Merciless Gods

Merciless Gods
Short stories by Christos Tsiolkas, adapted to the stage by Dan Giovannoni. Little Ones Theatre / Griffin Independent. SBW Stables Theatre. November 1 – 25, 2017.

Melbourne queer company Little Ones Theatre reveals a dark underbelly of life and love in the intimate space of Sydney’s Griffin.  

This is an adaptation of eight stories from a collection by Christos Tsiolkas published in 2014, a highly visceral and wrenching voyage though prisons, deathbeds, saunas and alleyways to cheap rent boys, drugs and porn.

Writer Dan Giovannoni doesn’t always translate the exposition of literature into living theatrical experience but, even then, Tsiolkas’ original words still shock and grabs us by the throats.

Merciless Gods begins with a compelling reunion of old university friends playing a drug-fuelled game of sharing their best revenge stories.   More of this theme would be good, but we leap instead to a grandmother mourning in Greek for her son while watching his videos as a porn star.

Then, an abandoned daughter arrives in Berlin begging for acknowledgment from her (naked) foul-mouthed mother (Jennifer Vuletic).

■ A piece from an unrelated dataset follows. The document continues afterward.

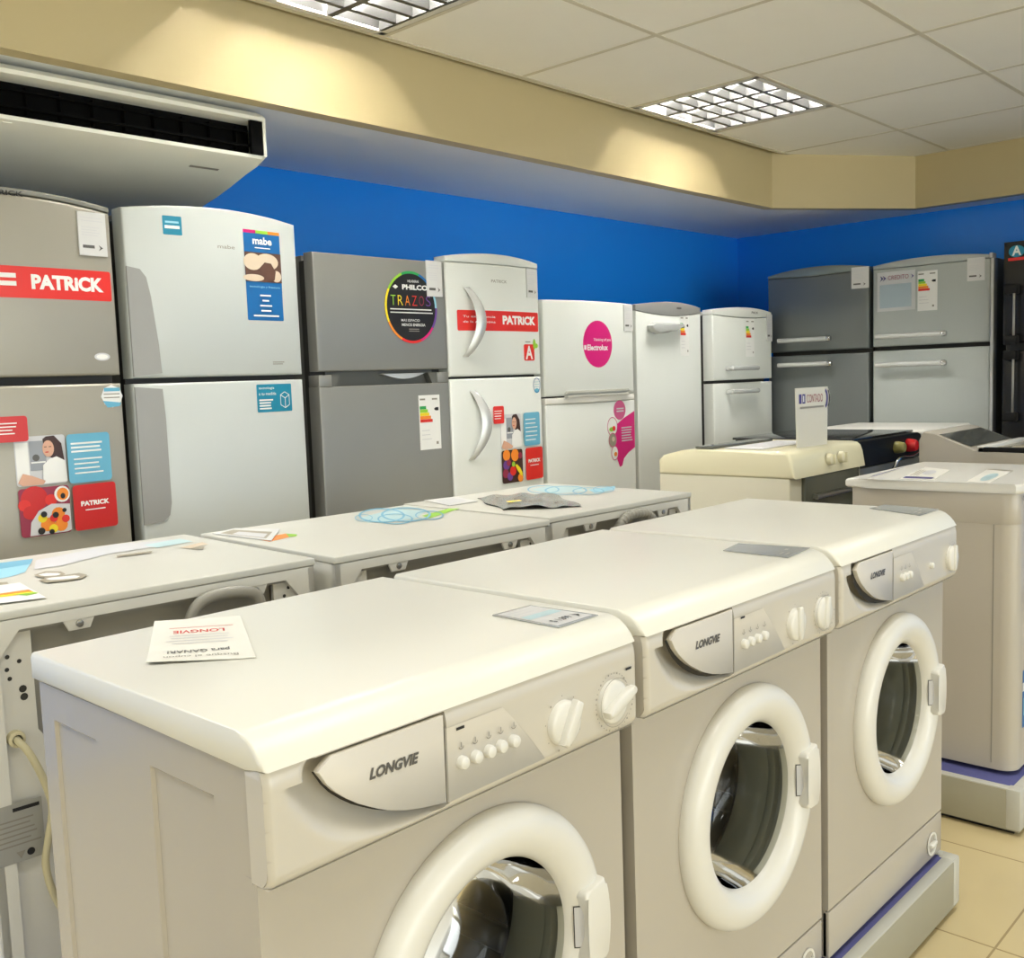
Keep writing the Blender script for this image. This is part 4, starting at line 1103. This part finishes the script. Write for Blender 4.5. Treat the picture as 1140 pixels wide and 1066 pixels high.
door('freezer_door', t, BLACKF, w, 1.372, 1.850, .06, 0, 0, 0, .006); door('lower_door', t, BLACKF, w, .08, 1.335, .06, 0, 0, 0, .006)
for (z0, z1) in ((1.385, 1.625), (1.02, 1.315)):
    b = B(); box(b, X(.722), X(.712), -.052, -.044, z0+.02, z1-.02, .002); h_ = obj('handle', b, STEEL, t)
    b = B()
    for z in (z0, z1): box(b, X(.762), X(.705), -.056, .002, z-.022, z+.022, .006)
    obj('bracket', b, BLACKP, h_)
d = Decal(); d.ell(X(.722), 1.803, .036, .028, TEAL, 20); d.text('A', X(.722), 1.783, .046, WHITE, .042, .03, align='c'); d.rect(X(.760), 1.760, X(.684), 1.774, RED, .003); d.build('sticker', t, pl)

# ------------------------------------------------------------------ second platform: washer and cookers
PH = .131
def candy():
    x0, w, d_ = 2.400, .598, .465; h = ZL+.001
    t = thing('washing_machine', 'white washer at the right edge with papers spread on its lid', 'washing machine', (x0, .035, 0))
    def plan(off, r=.045):
        pts = []
        for cx, cy, a in ((off+r, off+r, 180), (w-off-r, off+r, 270)):
            for k in range(9): a_ = math.radians(a+k*11.25); pts.append((cx+r*math.cos(a_), cy+r*math.sin(a_)))
        return pts+[(w-off, d_), (off, d_)]
    b = B(); prism(b, plan(.0), 2, PH+.012, h-.027); obj('cabinet', b, BODYW, t, True, 30)
    b = B(); prism(b, plan(-.0004, .0453), 2, h-.112, h-.027, .0006); obj('control_panel', b, BODYW, t, True, 30)
    b = B(); prism(b, [(-.004, .005), (.03, -.008), (w-.03, -.008), (w+.004, .005), (w+.004, d_+.018), (-.010, d_+.018), (-.010, d_-.02), (-.004, d_-.05)], 2, h-.027, h, .009, 4); obj('lid', b, PLASTIC, t, True, 50)
    b = B(); box(b, -.0008, .0005, .060, .0625, PH+.03, h-.112); obj('side_seam', b, MARK, t, False)
    b = B(); box(b, .15, .24, -.006, .02, h-.125, h-.100, .004); obj('drawer_grip', b, BLACKP, t)
    d = Decal(); d.text('Candy', .030, h-.050, .016, LOGO, .07, .01, .2); d.build('maker_badge', t, lambda u, v, n: (u, -.002-n, v))
    b = B(); lathe(b, [(.19, .0), (.19, -.02), (.175, -.035), (.15, -.035), (.135, -.02), (.125, .0)], (.325, 0, h-.41), 1, 64); ring = obj('door', b, PLASTIC, t, True, 60)
    b = B(); lathe(b, [(.133, -.018), (.10, -.03), (0, -.036)], (.325, 0, h-.41), 1, 48); obj('door_glass', b, BLKGL, ring)
    b = B(); box(b, .142, .150, -.036, -.02, h-.395, h-.315, .002); obj('door_handle', b, INK, ring)
    d = Decal(); d.rect(.062, .255, .20, .42, BLUE, .004); d.rect(.062, .36, .20, .385, WHITE); d.rect(.07, .29, .19, .34, LBLUE); d.build('sticker', t, lambda u, v, n: (u, -n, v))
    for fx in (.05, w-.05):
        for fy in (.06, d_-.05):
            b = B(); lathe(b, [(0, -.0015), (.02, -.0015), (.02, .016)], (fx, fy, PH), 2, 14); obj('foot', b, DARK, t)
    z = h+.0004
    def sheet(lab, px, art, m=PAPER, group='papers on the right-hand washer'): quad_sheet('leaflet', lab, 'leaflet', PW(px, z), z, art, m, None, group, .0009)
    sheet('sheet with a purple stripe, at the back of the right-hand washer lid', [(968, 532), (1003, 521), (1010, 518), (975, 528)], lambda d: d.rect(0, .1, 1, .6, VIOLET))
    sheet('printed sheet on the right-hand washer lid, beside the purple-striped one', [(1001, 533), (1030, 520), (1058, 523), (1040, 534)], lambda d: (d.rect(.05, .05, .2, .9, VIOLET), d.ell(.6, .5, .2, .2, PALEG), d.lines(.3, .3, .5, 3, .1, .03, TAUPE)))
    sheet('nearest sheet on the right-hand washer lid, with pale blue print', [(1076, 536), (1100, 522), (1128, 524), (1100, 538)], lambda d: (d.ell(.4, .6, .3, .25, PALEB), d.rect(.93, .0, 1, 1, TAUPE)))
candy()

def cream_cooker():
    x0, y0, w, d_ = 2.600, .790, .560, .548; h = ZL+.058
    t = thing('cooker', 'cream enamel cooker with two knobs and a price sign on top', 'cooker', (x0, y0, 0))
    b = B(); box(b, 0, w, .02, d_, PH+.03, h-.091, .008); obj('cabinet', b, CREAMB, t)
    b = B(); box(b, .04, w-.04, .06, d_-.04, PH-.0005, PH+.032); obj('plinth', b, DARK, t, False)
    b = B(); prism(b, [(.0, h-.093), (d_, h-.093), (d_, h-.040), (d_-.020, h-.022), (d_-.10, h-.004), (d_-.14, h), (.05, h), (.030, h-.004), (.018, h-.014), (.010, h-.035)], 0, -.004, w+.004, .012, 4)
    obj('cooktop', b, CREAM, t, True, 50)
    for kx in (.262, .355):
        b = B(); lathe(b, [(.022, 0), (.020, -.016), (.015, -.020), (0, -.020)], (kx, .006, h-.045), 1, 20); box(b, kx-.004, kx+.004, -.024, -.008, h-.063, h-.027, .002); obj('knob', b, CREAM, t)
    d = Decal(); 
    for (u, v) in ((.06, -.088), (.53, -.085), (.36, -.036), (.375, -.034), (.345, -.038)): d.ell(u, h+v, .005, .005, MARK, 10)
    d.build('printed_marks', t, lambda u, v, n: (u, .004-n, v))
    b = B(); box(b, .085, w-.04, .006, .024, PH+.14, h-.095, .004); dr = obj('oven_door', b, OVENG, t)
    b = B(); tube(b, [(.13, -.012, h-.165), (w-.08, -.012, h-.165)], .009, 10); box(b, .14, .155, -.010, .012, h-.172, h-.158); box(b, w-.105, w-.09, -.010, .012, h-.172, h-.158); obj('door_handle', b, STEEL, dr)
    b = B(); box(b, .02, w-.10, d_-.22, d_-.145, h+.001, h+.010, .003); obj('glass_lid', b, TINT, t)
    b = B(); box(b, .05, w-.12, .15, .30, h+.0005, h+.005, .002); obj('hob_plate', b, PALEG, t)
    # price sign standing on it
    s = thing('price_sign', 'white price sign reading CONTADO standing on the cream cooker', 'price sign', (x0+.25, y0+.06, h+.0005), math.radians(-2)); s.scale = (1, 1, 1.1)
    b = B(); pts = [(-.110, 0), (.108, 0), (.112, .118)]
    pts += [(.098, .124), (.128, .150), (.128, .178), (.098, .198)] if False else [(.112, .122), (.128, .136), (.130, .168), (.112, .190), (-.118, .190)]
    prism(b, pts, 1, 0, .003); obj('board', b, mat('sign_board', (216, 212, 198), .4), s, False)
    d = Decal(); d.text('CONTADO', -.040, .142, .026, MAROON, .115, .0); d.rect(-.095, .140, -.078, .170, VIOLET); d.rect(-.072, .140, -.052, .170, VIOLET); d.rect(-.068, .145, -.060, .165, WHITE)
    d.ring(.086, .152, .026, .034, .010, VIOLET, 16, -70, 70); d.ring(.100, .152, .026, .034, .006, INK, 16, -60, 60); d.lines(-.09, .130, .17, 1, .01, .006, MARK, 0)
    d.build('lettering', s, lambda u, v, n: (u, -n, v))
    b = B(); prism(b, [(0, 0), (.05, 0), (.003, .07)], 0, -.01, .01); 
    obj('prop_foot', b, mat('sign_board', (216, 212, 198)), s, False)
cream_cooker()

def black_cooker():
    x0, y0, w, d_ = 3.30, .88, .66, .56; h = ZL+.046
    t = thing('cooker', 'black cooker with red and olive knobs beyond the cream cooker', 'cooker', (x0, y0, 0))
    b = B(); box(b, 0, w, .015, d_, PH+.03, h-.13, .004); box(b, .03, w-.03, .05, d_-.04, PH-.0005, PH+.032); obj('cabinet', b, GREYD, t)
    b = B(); prism(b, [(.0, h-.110), (.0, h-.012), (.012, h-.004), (w-.04, h-.004), (w-.012, h-.012), (w-.002, h-.035), (w, h-.110)], 1, .004, .06, .004); obj('control_panel', b, BLACKP, t, True, 40)
    b = B(); box(b, .0, w-.03, .03, d_, h-.004, h+.006, .003); box(b, .01, w-.01, .055, d_-.01, h-.13, h-.004); obj('glass_lid', b, BLKGL, t)
    for kx, m, r in ((.372, KNOBO, .025), (.500, KNOBR, .029)):
        b = B(); lathe(b, [(r, 0), (r, -.012), (r*.85, -.034), (r*.7, -.040), (0, -.041)], (kx, .004, h-.052), 1, 22); obj('knob', b, m, t)
    b = B(); lathe(b, [(.012, 0), (.012, -.012), (0, -.014)], (.437, .004, h-.04), 1, 16); obj('button', b, BLACKP, t)
    b = B(); box(b, .02, w-.02, .002, .02, PH+.12, h-.112, .003); dr = obj('oven_door', b, mat('oven_door_grey', (120, 120, 112), .3, metal=.3), t)
    b = B(); tube(b, [(.255, .0, h-.165), (.256, -.035, h-.130), (.27, -.044, h-.100), (.32, -.047, h-.090), (.42, -.048, h-.094), (.52, -.045, h-.080), (.59, -.015, h-.068)], .007, 10, 0, None, 8); obj('door_handle', b, CHROME, dr)
black_cooker()

def white_lid_washer():
    x0, y0, w, d_ = 4.02, .90, .57, .55; h = ZL+.046
    t = thing('cooker', 'white-topped cooker in front of the back wall fridges', 'cooker', (x0, y0, 0))
    b = B(); box(b, 0, w, .01, d_, PH+.03, h-.03, .006); box(b, .03, w-.03, .05, d_-.04, PH-.0005, PH+.032); obj('cabinet', b, BODYW, t)
    b = B(); box(b, -.01, w+.01, -.01, d_+.01, h-.028, h, .010, 3); obj('lid', b, PLASTIC, t)
    b = B(); box(b, .05, w-.05, .002, .012, PH+.12, h-.15, .003); obj('oven_door', b, OVENG, t)
    for k in range(4):
        b = B(); lathe(b, [(.018, 0), (.016, -.02), (0, -.022)], (.10+k*.12, .01, h-.08), 1, 16); obj('knob', b, PLASTIC, t)
white_lid_washer()

def hob_cooker():
    x0, w = 3.18, .48; y0, y1 = -.0+.03, .60
    t = thing('cooker', 'white cooker with a black-framed hob and raised tinted rear', 'cooker', (x0, y0, 0))
    d_ = y1-y0; h = ZL+.020
    b = B(); prism(b, [(0, PH+.03), (d_, PH+.03), (d_, h+.040), (d_-.016, h+.072), (d_-.045, h+.068), (d_-.06, h+.062), (.41-y0, h+.012), (.40-y0, h), (0, h)], 0, 0, w, .006, 3)
    box(b, .04, w-.04, .05, d_-.04, PH-.0005, PH+.034)
    obj('cabinet', b, BODYW, t, True, 40)
    a, e = (.425-y0, h+.019), (d_-.066, h+.060)
    b = B(); grid(b, 1, 1, lambda u, v: (.02+u*(w-.04), a[0]+(e[0]-a[0])*v, a[1]+(e[1]-a[1])*v+.0015)); obj('tinted_panel', b, TINT, t, False)
    b = B(); 
    box(b, .0, .012, .0, .395-y0, h+.001, h+.020, .002); box(b, w-.02, w-.006, .0, .395-y0, h+.001, h+.024, .002); box(b, 0, w-.006, -.006, .008, h+.001, h+.020, .002)
    obj('hob_frame', b, BLACKP, t)
    b = B(); box(b, .014, w-.022, .01, .37-y0, h+.0005, h+.012, .004); obj('hob_pan', b, HOBIN, t)
    b = B(); box(b, .0, w-.004, .372-y0, .398-y0, h+.001, h+.024, .004); obj('rear_strip', b, PLASTIC, t)
    b = B(); box(b, .04, w-.04, -.012, .004, PH+.12, h-.16, .003); obj('oven_door', b, OVENG, t)
    for k in range(4):
        b = B(); lathe(b, [(.018, .002), (.016, -.02), (0, -.022)], (.09+k*.105, .0, h-.075), 1, 16); obj('knob', b, PLASTIC, t)
    for (bx, by) in ((.14, .10), (.34, .10), (.14, .25), (.34, .25)):
        b = B()
        lathe(b, [(.045, 0), (.04, .004), (0, .005)], (bx, by, h+.011), 2, 20)
        obj('burner', b, TAUPE, t)
hob_cooker()

# ------------------------------------------------------------------ render look
sc = bpy.context.scene
wd = bpy.data.worlds.new('world'); sc.world = wd; wd.use_nodes = True
wd.node_tree.nodes['Background'].inputs[0].default_value = (.9, .92, 1, 1); wd.node_tree.nodes['Background'].inputs[1].default_value = .0
sc.view_settings.view_transform = 'Standard'; sc.view_settings.look = 'None'; sc.view_settings.exposure = .30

But Merciless Gods has most impact from its male voices and stories.  Indeed, Vuletic shines best playing a working class man dying amongst his Surry Hills family.  Other standouts are a diminutive rent boy telling the tender story of his lover and fellow drug abuser. And as still as a Greek god, a prison inmate unloads the details of blood and shit in a revenge murder.  As the petals fall, Tsiolkas’ world of dispossession and brutal homosexual love and pain is pure Genet.

The language is foul poetry and the sexual detail explicit.

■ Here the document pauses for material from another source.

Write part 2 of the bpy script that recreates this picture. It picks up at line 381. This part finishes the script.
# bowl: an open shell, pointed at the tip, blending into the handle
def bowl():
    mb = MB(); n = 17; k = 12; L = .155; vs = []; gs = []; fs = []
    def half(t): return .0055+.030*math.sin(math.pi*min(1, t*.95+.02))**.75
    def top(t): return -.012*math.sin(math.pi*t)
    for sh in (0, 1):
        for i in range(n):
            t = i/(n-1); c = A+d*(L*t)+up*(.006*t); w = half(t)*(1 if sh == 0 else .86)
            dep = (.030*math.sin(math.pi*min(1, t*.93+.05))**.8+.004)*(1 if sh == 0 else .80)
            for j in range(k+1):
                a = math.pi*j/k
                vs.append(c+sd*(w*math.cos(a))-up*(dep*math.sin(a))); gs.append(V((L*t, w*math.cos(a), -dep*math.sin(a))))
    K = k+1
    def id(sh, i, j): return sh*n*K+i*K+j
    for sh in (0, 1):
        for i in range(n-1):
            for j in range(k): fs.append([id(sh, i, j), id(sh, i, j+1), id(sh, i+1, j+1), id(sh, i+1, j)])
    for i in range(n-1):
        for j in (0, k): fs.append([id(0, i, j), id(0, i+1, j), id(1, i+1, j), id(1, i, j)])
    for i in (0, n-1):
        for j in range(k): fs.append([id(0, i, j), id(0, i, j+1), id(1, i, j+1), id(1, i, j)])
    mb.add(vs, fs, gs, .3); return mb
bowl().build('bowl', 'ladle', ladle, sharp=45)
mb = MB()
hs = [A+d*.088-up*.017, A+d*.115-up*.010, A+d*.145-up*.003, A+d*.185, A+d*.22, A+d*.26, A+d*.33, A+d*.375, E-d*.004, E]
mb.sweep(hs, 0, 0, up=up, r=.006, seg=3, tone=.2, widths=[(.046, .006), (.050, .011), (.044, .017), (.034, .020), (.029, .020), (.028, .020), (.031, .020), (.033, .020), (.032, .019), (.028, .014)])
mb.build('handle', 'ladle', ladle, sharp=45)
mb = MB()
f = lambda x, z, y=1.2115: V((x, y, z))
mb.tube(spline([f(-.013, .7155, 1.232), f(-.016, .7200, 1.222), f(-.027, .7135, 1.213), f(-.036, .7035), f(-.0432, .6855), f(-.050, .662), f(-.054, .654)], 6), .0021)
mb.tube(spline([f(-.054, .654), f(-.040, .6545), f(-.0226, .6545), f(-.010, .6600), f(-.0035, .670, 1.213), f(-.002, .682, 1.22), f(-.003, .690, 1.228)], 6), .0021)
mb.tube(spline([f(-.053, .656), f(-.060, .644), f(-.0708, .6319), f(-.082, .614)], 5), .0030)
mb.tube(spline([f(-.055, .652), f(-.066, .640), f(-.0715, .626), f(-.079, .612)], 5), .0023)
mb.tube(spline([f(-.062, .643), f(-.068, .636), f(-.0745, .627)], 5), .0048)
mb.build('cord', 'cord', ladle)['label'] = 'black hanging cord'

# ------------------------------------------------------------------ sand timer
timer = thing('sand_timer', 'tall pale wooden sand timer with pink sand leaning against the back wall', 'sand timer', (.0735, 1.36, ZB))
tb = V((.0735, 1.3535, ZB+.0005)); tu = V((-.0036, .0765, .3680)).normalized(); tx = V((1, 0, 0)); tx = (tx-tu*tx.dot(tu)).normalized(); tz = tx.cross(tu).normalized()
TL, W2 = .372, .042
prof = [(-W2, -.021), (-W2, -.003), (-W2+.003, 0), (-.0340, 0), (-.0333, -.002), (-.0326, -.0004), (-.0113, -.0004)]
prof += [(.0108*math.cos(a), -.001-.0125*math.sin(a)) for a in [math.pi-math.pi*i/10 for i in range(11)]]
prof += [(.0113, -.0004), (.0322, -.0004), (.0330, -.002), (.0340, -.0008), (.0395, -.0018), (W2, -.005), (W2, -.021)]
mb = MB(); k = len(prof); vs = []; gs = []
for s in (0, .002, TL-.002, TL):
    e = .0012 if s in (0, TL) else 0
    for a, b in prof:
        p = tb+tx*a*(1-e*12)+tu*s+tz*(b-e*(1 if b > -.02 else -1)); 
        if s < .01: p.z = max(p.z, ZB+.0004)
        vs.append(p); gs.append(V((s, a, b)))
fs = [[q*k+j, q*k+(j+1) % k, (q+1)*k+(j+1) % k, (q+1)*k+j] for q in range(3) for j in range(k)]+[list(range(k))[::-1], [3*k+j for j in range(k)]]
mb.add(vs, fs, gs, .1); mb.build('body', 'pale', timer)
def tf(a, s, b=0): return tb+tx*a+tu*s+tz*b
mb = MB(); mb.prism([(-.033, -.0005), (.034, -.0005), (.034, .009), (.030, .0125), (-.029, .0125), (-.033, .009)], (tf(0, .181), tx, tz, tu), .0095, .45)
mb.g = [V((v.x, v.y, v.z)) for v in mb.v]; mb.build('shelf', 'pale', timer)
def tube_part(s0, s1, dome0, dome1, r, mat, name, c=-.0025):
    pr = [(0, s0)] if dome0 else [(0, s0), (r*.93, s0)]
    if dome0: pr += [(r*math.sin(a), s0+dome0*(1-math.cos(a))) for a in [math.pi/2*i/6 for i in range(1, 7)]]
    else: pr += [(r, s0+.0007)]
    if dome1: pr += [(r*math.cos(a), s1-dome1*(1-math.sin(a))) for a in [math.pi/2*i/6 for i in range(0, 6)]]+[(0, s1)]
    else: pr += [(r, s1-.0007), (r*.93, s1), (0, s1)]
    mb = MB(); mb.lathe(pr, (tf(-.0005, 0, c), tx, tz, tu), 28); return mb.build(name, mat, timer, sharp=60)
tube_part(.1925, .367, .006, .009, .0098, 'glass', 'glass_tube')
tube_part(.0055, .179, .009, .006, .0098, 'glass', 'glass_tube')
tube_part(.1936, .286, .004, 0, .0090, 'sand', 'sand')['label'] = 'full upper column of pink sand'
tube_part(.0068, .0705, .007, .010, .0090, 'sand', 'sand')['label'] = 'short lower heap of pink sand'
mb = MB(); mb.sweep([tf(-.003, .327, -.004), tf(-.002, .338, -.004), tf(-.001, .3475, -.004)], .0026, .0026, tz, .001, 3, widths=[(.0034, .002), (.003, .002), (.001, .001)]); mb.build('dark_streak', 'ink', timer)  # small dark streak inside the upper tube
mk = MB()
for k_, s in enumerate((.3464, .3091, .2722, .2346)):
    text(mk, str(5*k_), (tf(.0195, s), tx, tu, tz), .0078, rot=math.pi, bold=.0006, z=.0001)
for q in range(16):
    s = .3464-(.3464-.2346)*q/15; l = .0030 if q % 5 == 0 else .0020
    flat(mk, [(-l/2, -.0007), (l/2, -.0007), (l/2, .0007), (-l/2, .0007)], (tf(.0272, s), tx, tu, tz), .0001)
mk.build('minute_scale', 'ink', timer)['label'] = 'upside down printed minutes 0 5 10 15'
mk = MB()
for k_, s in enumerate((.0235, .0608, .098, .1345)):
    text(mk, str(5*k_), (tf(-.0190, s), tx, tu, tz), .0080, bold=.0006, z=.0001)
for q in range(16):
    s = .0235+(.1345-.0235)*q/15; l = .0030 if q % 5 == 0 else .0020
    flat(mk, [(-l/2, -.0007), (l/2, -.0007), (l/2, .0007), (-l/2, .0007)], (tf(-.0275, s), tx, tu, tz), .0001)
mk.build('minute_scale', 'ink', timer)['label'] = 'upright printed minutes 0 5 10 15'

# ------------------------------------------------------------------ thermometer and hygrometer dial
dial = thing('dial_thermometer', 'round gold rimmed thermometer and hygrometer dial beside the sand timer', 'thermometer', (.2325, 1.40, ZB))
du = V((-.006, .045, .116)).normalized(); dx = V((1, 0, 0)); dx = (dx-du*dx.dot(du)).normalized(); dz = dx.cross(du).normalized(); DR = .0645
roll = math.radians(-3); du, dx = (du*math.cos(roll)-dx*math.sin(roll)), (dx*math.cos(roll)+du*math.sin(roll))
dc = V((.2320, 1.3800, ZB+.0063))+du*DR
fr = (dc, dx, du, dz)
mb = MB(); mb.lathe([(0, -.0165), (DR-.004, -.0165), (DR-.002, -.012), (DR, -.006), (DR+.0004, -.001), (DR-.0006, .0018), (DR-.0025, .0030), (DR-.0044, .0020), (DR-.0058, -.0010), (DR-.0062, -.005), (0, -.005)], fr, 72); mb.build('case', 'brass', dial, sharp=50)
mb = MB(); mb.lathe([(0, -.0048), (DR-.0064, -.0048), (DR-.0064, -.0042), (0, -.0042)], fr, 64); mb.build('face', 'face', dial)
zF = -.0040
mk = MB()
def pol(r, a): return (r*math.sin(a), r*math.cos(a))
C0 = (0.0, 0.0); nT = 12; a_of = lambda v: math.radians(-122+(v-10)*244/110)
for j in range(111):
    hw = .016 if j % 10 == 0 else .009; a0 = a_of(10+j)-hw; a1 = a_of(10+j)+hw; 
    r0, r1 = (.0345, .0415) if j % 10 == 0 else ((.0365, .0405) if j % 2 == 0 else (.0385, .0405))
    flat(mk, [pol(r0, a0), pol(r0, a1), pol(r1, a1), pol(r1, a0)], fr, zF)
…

Director Stephen Nicolazzo has assembled a diverse cast of fine actors, unmannered and unsentimental. Paul Blenheim, Peter Paltos, Charles Purcell, Sapidah Kian, Brigid Gallacher and Vuletic bring an emotional immediacy, even to those odd stories left sagging under exposition.  

There’s lots of smoky atmosphere on Eugyenne Teh’s naked space, against a velvet red show curtain, lit colourfully by Katie Sfetkidis with background sound by Daniel Nixon.